One strategy is the use of social media and collaboration technologies that enables readers to share content, opinions and perspectives with other readers. Examples of this can be seen on washingtonpost.com's blog page and NYT Blogs.

A second strategy is to build rich information and online database sites that enable readers to easily access data about issues important to the community. In the article, Jennifer Carroll, vice president of new media for the newspaper division of Gannett Co. Inc. noted:

A person, for example, can go online to The News-Press of Fort Myers, Fla., to explore a database that allows users to search public records from the Federal Emergency Management Agency — records the paper won access to after a court battle. A user can type in an address and receive information on neighbors, relatives or others who registered for aid after Hurricanes Charley, Frances, Ivan and Jeanne in 2004.

The newspaper industry, like the printing industry is undergoing a redefinition. One similarity between the two industries is the need for more skilled IT practitioners to design and develop data intensive media applications. Adrian Holovaty, a pioneer is data-drvien news delivery is a proponent of bringing programmers into the newsroom:

Holovaty has repeatedly called on newspaper editors to hire programmers, and many of them are finally heeding his advice and considering ways of getting computer programmers onto their news staff and out of the trenches of tech support or doing work on web classifieds.
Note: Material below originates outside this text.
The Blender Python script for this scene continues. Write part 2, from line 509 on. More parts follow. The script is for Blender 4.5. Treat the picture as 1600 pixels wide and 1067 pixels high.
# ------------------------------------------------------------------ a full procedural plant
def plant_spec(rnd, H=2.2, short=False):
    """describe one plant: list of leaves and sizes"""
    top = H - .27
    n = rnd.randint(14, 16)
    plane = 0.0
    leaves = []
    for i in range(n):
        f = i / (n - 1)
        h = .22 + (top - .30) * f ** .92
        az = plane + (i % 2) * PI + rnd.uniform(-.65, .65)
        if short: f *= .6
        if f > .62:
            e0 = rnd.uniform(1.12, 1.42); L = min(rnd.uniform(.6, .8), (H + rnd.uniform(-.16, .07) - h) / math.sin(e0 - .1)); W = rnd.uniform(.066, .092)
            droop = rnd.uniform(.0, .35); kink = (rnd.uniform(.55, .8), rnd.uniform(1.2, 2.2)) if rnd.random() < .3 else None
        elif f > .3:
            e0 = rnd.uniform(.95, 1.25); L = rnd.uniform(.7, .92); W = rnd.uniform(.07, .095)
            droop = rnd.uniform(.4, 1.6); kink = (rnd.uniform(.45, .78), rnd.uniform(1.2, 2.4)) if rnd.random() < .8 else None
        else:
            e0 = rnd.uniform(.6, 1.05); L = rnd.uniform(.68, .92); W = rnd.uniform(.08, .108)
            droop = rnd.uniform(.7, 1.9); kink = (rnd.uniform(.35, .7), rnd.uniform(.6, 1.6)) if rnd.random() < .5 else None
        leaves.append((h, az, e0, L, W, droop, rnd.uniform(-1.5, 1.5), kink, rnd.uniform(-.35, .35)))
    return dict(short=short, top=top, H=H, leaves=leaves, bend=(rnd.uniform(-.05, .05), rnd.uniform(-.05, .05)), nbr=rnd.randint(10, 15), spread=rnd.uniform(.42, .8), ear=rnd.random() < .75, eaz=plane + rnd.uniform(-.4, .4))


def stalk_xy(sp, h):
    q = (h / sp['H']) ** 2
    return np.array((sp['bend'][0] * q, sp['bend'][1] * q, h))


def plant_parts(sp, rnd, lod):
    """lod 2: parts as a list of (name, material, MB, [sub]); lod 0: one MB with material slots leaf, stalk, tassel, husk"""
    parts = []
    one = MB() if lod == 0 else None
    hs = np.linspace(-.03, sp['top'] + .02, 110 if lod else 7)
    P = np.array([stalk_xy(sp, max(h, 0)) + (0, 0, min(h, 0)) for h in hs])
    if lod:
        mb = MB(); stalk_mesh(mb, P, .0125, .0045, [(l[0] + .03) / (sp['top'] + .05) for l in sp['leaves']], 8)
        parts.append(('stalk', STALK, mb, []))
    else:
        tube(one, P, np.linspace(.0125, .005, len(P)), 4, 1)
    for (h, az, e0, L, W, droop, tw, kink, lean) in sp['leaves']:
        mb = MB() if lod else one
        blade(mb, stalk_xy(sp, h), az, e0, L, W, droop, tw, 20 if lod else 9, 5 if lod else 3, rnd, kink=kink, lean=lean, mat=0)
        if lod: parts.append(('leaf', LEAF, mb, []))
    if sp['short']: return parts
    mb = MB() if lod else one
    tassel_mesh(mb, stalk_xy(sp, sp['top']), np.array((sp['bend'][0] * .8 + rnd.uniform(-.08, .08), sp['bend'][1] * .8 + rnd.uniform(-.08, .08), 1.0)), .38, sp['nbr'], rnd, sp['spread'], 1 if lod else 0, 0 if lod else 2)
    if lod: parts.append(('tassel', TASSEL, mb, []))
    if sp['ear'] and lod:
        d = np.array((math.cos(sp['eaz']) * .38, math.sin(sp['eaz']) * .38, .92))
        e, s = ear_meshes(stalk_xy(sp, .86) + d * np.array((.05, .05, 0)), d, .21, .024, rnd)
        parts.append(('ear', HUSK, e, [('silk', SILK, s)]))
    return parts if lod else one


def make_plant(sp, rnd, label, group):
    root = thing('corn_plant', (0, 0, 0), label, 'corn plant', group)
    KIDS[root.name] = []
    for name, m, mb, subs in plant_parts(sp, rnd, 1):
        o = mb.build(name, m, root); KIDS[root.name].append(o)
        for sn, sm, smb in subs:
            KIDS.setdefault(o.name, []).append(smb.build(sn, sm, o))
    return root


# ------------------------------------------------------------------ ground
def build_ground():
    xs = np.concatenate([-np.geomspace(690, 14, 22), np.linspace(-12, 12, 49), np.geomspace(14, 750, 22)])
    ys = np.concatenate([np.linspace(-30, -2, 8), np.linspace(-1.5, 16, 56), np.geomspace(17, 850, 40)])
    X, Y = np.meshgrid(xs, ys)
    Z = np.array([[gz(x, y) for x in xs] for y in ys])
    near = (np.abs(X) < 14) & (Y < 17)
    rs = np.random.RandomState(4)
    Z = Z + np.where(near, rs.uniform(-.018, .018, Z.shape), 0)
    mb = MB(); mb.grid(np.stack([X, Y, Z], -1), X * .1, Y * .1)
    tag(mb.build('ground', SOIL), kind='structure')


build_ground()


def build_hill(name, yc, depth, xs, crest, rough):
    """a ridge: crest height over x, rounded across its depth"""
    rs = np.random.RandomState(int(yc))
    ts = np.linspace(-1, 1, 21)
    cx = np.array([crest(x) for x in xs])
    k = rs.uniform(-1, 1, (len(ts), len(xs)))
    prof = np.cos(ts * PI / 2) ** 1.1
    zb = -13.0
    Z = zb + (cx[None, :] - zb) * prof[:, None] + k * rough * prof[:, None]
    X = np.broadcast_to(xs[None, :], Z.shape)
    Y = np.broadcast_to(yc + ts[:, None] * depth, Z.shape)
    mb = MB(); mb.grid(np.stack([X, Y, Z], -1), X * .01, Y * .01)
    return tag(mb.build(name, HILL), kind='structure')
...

Inspired by Holovaty’s comments at a convention, Dave Zeeck, executive editor for the Tacoma (Wash.) News-Tribune, hired Aaron Ritchey as a “news programmer” who has helped streamline the work for reporters and page designers while also creating online databases and map mash-ups for readers. And John Robinson, editor at the Greensboro News & Record, is planning to replace a newsroom job with a programmer as well."

After seeing Holovaty speak earlier this year, Tim O’Reilly of O'Reilly Media, Inc noted on the O’Reilly Rader blog:

Programming itself is becoming an important skill for publishers and authors, as it allows a new kind of storytelling, a new kind of integration of automated data into the services that publishers provide. It provides the context in which other people can share."